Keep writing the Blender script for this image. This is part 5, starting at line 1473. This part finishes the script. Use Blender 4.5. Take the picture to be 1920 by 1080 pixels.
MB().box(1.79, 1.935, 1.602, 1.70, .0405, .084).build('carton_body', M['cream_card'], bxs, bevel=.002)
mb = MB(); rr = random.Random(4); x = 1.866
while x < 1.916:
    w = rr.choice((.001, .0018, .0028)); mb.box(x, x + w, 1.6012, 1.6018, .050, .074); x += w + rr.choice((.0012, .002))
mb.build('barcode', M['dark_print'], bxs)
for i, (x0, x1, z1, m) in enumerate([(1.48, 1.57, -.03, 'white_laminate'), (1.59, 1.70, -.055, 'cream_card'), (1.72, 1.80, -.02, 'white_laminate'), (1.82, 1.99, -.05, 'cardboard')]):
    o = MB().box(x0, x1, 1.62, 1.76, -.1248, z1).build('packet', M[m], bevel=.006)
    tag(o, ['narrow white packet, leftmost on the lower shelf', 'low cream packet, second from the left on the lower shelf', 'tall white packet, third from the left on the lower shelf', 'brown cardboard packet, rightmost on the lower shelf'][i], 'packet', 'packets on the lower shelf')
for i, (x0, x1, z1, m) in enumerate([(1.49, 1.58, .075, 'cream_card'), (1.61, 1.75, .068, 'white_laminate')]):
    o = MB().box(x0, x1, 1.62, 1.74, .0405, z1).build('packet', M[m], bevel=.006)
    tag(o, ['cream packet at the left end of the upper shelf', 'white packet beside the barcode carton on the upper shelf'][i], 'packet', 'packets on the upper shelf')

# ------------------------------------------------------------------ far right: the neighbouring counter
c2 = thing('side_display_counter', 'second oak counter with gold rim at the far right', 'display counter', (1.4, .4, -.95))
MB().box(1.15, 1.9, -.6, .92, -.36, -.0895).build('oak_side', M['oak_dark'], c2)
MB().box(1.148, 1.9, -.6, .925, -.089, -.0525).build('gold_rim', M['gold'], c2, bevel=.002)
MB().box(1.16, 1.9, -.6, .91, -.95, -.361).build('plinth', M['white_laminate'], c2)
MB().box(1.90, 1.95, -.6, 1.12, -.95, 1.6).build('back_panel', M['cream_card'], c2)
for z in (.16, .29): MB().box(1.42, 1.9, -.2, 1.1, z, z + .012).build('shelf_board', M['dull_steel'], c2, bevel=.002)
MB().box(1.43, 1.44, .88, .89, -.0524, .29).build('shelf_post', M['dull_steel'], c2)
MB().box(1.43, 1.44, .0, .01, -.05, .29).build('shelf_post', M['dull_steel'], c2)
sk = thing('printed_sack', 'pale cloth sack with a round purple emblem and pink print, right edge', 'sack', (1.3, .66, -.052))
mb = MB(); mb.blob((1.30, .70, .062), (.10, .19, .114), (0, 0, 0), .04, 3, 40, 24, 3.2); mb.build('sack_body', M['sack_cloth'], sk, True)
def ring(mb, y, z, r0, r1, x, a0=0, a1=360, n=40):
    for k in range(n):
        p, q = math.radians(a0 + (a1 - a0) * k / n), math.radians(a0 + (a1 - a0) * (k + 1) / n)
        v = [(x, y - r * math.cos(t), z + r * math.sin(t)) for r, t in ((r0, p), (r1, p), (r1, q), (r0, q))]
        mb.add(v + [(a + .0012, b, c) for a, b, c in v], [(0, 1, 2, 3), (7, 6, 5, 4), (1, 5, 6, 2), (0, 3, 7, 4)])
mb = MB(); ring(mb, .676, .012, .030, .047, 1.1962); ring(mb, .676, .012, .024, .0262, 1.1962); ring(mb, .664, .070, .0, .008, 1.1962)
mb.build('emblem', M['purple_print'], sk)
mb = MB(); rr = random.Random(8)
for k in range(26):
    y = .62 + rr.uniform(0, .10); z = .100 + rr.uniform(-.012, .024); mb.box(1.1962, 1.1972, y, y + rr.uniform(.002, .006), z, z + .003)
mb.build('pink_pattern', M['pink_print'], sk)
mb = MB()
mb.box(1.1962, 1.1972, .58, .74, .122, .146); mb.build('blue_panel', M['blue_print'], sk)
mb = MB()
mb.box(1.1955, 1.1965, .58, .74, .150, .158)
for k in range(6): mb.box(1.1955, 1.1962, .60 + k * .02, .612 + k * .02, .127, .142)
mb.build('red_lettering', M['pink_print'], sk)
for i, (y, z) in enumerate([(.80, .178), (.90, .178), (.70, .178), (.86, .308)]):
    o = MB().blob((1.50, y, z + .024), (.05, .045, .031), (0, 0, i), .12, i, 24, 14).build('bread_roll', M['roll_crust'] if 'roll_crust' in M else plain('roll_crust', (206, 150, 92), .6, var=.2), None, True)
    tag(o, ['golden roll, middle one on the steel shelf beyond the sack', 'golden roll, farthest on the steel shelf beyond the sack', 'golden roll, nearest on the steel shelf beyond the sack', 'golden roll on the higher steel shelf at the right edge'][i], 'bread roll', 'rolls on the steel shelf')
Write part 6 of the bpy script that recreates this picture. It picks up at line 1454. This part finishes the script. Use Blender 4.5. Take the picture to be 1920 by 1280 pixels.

--

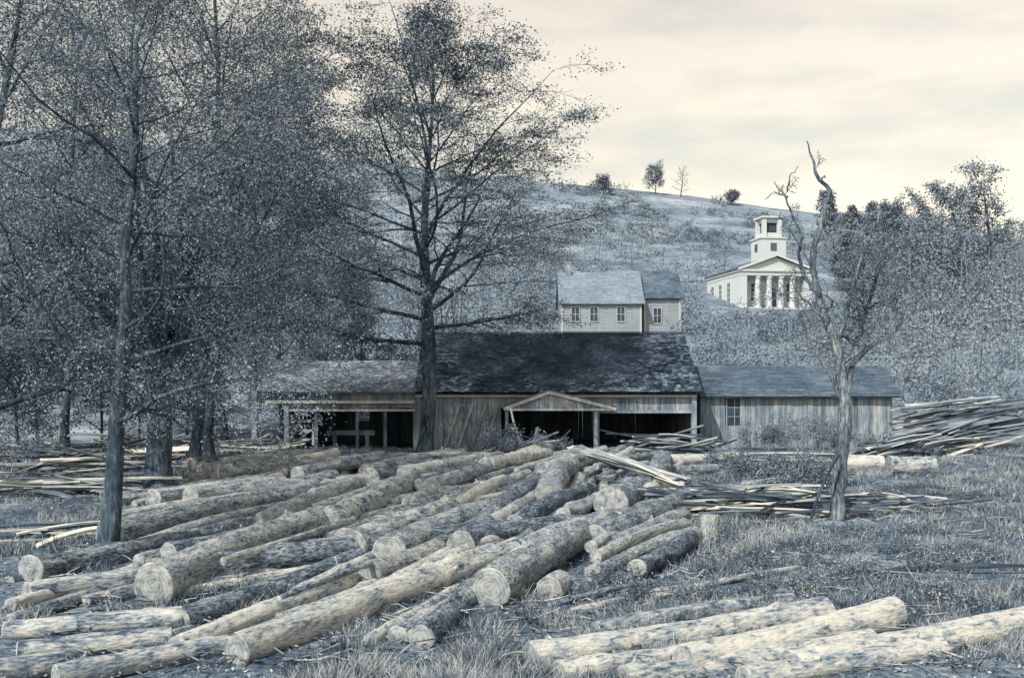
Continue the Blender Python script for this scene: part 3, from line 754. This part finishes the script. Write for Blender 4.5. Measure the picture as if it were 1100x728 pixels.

» Short task: In the listing above, locate the line containing "Keep writing the" and the line containing "tag(o, ['cream packet". Extract those two lines and every line between them, exactly as written, and only those.

» Response below:
Keep writing the Blender script for this image. This is part 5, starting at line 1473. This part finishes the script. Use Blender 4.5. Take the picture to be 1920 by 1080 pixels.
MB().box(1.79, 1.935, 1.602, 1.70, .0405, .084).build('carton_body', M['cream_card'], bxs, bevel=.002)
mb = MB(); rr = random.Random(4); x = 1.866
while x < 1.916:
    w = rr.choice((.001, .0018, .0028)); mb.box(x, x + w, 1.6012, 1.6018, .050, .074); x += w + rr.choice((.0012, .002))
mb.build('barcode', M['dark_print'], bxs)
for i, (x0, x1, z1, m) in enumerate([(1.48, 1.57, -.03, 'white_laminate'), (1.59, 1.70, -.055, 'cream_card'), (1.72, 1.80, -.02, 'white_laminate'), (1.82, 1.99, -.05, 'cardboard')]):
    o = MB().box(x0, x1, 1.62, 1.76, -.1248, z1).build('packet', M[m], bevel=.006)
    tag(o, ['narrow white packet, leftmost on the lower shelf', 'low cream packet, second from the left on the lower shelf', 'tall white packet, third from the left on the lower shelf', 'brown cardboard packet, rightmost on the lower shelf'][i], 'packet', 'packets on the lower shelf')
for i, (x0, x1, z1, m) in enumerate([(1.49, 1.58, .075, 'cream_card'), (1.61, 1.75, .068, 'white_laminate')]):
    o = MB().box(x0, x1, 1.62, 1.74, .0405, z1).build('packet', M[m], bevel=.006)
    tag(o, ['cream packet at the left end of the upper shelf', 'white packet beside the barcode carton on the upper shelf'][i], 'packet', 'packets on the upper shelf')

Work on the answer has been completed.